So, what do we have?
On the Normative Principle side, the argument for the use of instrumental accompaniment to singing in worship wins, hands down, although it is easily conceded that both forms of singing are fully acceptable forms of worship.
On the Regulative Principle side, there is significant scripture supporting the use of instrumental accompaniment to singing (e.g. the Psalms and Revelation). In order to make the Regulative Principle accomplish the prohibition of instrumental accompaniment, these scriptures must be dismissed. This has been accomplished by the following explanations:
1. Dispensationalists will claim that the Psalms are OT and, therefore, irrelevant to NT worship (despite several references in the NT to singing Psalms).
2. Dispensationalists maintain that the worship in Revelation is yet future and has no bearing whatsoever on the worship of the Church.
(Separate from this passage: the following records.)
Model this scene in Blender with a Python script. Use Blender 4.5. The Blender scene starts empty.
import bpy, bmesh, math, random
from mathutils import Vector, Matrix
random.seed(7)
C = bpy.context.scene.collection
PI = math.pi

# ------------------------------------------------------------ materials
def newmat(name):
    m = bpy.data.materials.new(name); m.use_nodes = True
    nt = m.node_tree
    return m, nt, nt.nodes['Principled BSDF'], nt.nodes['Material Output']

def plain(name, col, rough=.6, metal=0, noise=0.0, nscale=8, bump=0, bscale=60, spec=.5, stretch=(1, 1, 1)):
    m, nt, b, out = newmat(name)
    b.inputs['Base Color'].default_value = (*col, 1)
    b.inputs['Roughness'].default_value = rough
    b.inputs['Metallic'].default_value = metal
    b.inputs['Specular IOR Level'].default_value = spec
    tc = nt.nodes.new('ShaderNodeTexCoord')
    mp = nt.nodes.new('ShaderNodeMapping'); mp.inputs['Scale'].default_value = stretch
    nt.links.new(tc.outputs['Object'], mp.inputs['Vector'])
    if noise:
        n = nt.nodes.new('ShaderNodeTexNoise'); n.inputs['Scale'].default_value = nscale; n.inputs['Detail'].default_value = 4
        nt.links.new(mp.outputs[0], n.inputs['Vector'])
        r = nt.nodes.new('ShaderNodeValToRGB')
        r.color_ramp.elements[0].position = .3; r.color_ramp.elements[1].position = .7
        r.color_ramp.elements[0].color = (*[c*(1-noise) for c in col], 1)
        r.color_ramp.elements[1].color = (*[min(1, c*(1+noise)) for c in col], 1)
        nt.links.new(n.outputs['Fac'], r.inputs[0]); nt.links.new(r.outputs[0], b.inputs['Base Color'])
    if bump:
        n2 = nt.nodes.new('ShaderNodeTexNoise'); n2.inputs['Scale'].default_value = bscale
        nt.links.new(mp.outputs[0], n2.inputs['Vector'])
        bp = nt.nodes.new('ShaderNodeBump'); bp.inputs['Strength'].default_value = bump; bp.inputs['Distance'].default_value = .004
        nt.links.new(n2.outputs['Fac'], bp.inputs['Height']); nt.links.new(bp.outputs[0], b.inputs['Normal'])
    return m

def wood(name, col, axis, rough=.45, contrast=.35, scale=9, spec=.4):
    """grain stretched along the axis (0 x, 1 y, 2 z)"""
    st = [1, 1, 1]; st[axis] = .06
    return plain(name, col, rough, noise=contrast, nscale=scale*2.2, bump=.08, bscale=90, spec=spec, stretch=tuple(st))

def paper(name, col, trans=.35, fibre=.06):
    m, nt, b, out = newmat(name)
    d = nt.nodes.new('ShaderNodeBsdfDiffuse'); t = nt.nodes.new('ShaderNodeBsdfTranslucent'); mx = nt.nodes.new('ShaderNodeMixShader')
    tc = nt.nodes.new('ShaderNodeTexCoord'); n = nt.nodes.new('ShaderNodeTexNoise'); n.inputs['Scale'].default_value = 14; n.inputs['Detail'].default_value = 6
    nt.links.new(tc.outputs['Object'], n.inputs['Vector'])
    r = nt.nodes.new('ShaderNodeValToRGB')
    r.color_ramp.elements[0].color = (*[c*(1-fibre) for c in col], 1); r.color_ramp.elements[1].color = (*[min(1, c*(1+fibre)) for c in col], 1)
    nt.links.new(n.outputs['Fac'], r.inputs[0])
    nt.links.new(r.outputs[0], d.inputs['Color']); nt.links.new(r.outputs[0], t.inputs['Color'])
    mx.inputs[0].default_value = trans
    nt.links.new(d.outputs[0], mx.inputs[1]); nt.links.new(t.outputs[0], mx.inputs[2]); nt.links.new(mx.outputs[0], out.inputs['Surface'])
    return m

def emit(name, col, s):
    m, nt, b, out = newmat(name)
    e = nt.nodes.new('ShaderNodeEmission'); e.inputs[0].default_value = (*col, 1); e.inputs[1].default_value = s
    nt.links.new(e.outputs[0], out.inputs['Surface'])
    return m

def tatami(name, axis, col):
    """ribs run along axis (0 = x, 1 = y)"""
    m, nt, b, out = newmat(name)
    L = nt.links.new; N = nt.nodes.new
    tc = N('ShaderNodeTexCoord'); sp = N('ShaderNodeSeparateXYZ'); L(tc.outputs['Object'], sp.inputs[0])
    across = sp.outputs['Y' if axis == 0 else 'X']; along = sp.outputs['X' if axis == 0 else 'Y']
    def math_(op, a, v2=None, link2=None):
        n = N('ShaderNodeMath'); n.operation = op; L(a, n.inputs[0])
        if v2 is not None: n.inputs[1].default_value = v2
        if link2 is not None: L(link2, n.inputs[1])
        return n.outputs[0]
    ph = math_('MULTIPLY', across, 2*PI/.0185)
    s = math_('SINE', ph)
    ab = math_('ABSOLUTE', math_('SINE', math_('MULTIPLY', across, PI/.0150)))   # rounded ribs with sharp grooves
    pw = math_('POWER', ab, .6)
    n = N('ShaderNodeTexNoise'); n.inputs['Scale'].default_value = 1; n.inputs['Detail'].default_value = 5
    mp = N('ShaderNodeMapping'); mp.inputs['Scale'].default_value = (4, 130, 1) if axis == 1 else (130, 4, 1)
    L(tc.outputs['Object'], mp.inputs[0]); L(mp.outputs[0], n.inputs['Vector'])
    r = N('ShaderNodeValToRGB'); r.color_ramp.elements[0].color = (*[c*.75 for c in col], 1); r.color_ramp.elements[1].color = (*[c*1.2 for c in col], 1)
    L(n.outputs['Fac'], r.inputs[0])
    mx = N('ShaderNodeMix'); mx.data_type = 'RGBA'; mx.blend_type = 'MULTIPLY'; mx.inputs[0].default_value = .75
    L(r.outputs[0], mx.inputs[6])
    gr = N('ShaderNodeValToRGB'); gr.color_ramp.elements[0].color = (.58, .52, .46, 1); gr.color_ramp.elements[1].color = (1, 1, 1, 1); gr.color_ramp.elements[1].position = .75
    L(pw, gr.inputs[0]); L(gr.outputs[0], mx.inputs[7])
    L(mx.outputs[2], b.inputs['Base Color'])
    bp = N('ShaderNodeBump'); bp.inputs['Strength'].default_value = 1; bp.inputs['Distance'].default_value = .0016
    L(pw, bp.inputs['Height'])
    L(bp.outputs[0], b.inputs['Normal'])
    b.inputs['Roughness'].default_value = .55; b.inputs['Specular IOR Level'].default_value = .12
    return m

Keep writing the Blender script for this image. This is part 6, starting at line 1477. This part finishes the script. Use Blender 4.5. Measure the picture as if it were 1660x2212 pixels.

3. It is argued that the Psalms which mention various musical instruments were never used in the liturgical worship of the Jewish people.
4. It is argued that the worship in heaven is distinct and different from the worship in the Church.
5. One of the more peculiar arguments I have personally encountered is based on Revelation 8:1 in which it is posited that the silence in heaven then was directly related to the exact time of the death of Jesus Christ. The argument goes that all of heaven ceased its worship when Christ died and, therefore, when the Church meets to remember the death of Christ in the Eucharist, it is profoundly out of character to use instrumental accompaniment to singing. The obvious flaw to this argument is that if the church is to follow that model, then there must be complete and utter silence - no singing, no speaking, nothing.
It appears to me that as Rev Randy has astutely observed, whatever form our singing takes, it must be true worship with Jesus Christ as its very heart.